Russia's central bank chairman on Tuesday criticized calls from a panel of experts appointed by Prime Minister Vladimir Putin for the government to run fiscal deficits in the coming decade and increase debt.

The panel, tasked with reworking Russia's strategy for economic development through 2020, reported to Putin for the first time and questioned the goal of eliminating the budget deficit in 2015 announced by Finance Minister Alexei Kudrin.

"This is an illusion, self-deception," central bank chairman Sergei Ignatyev said of the panel's position. "Some think that the state will have more resources (as a result of such policy). In fact it will result in diminished resources."

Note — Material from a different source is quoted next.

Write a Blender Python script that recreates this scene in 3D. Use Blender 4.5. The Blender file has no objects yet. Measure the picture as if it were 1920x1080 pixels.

The warning from Ignatyev, a staunch ally of Kudrin, signals heated debates ahead as the government begins to draft the 2012 budget. Critics say Kudrin's fiscal prudence has worked against the goal of modernizing Russia's oil-dependent economy.

Addressing Putin, the panel's co-chairman Vladimir Mau said Russia could run a deficit equal to 2-4 percent of GDP in the next ten years and increase sovereign debt to 30 percent of GDP from the current 10 percent but no further.

"The debt quickly becomes unmanageable if you do not have an economy as diversified as in Germany," he said, adding that tax hikes were no alternative to borrowing since they would bring no more than 1-2 percent of GDP into the budget.

The idea is in line with an economy ministry scenario which sees Russia running a budget deficit until 2025.

Ignatyev argued that borrowing on such a scale would ultimately lead to higher domestic interest rates, stifling economic growth. He said that a deficit of 2-4 percent was acceptable for no more than two years.

"State borrowing will squeeze out private investment, which as a rule is more efficient," Ignatyev said. "We need to be more conservative and more responsible. If we want to spend more, it is better to raise taxes."

Pressuire on Putin?

Mau told Putin that it was realistic to slash inflation rates to 3-5 percent in the short term through a more aggressive central bank policy, but added that inflation of 8-12 percent was "not catastrophic."

Ignatyev said that Russia could achieve 3-5 percent inflation in the short term, but that the effort would be complicated by distorted prices that would have to increase, such as the artificially low domestic price for natural gas.

Mau warned that an aggressive anti-inflationary policy could have political consequences for Putin, who has hinted he may seek to return to the presidency in a March 2012 vote.

"This is the question for you, Vladimir Vladimirovich. As soon as inflation falls and the exchange rate strengthens, you will become a victim of those who benefit from the weak exchange rate," Mau said.

"By calling me a victim you probably exaggerate, but I will be subjected to pressure for sure," Putin said.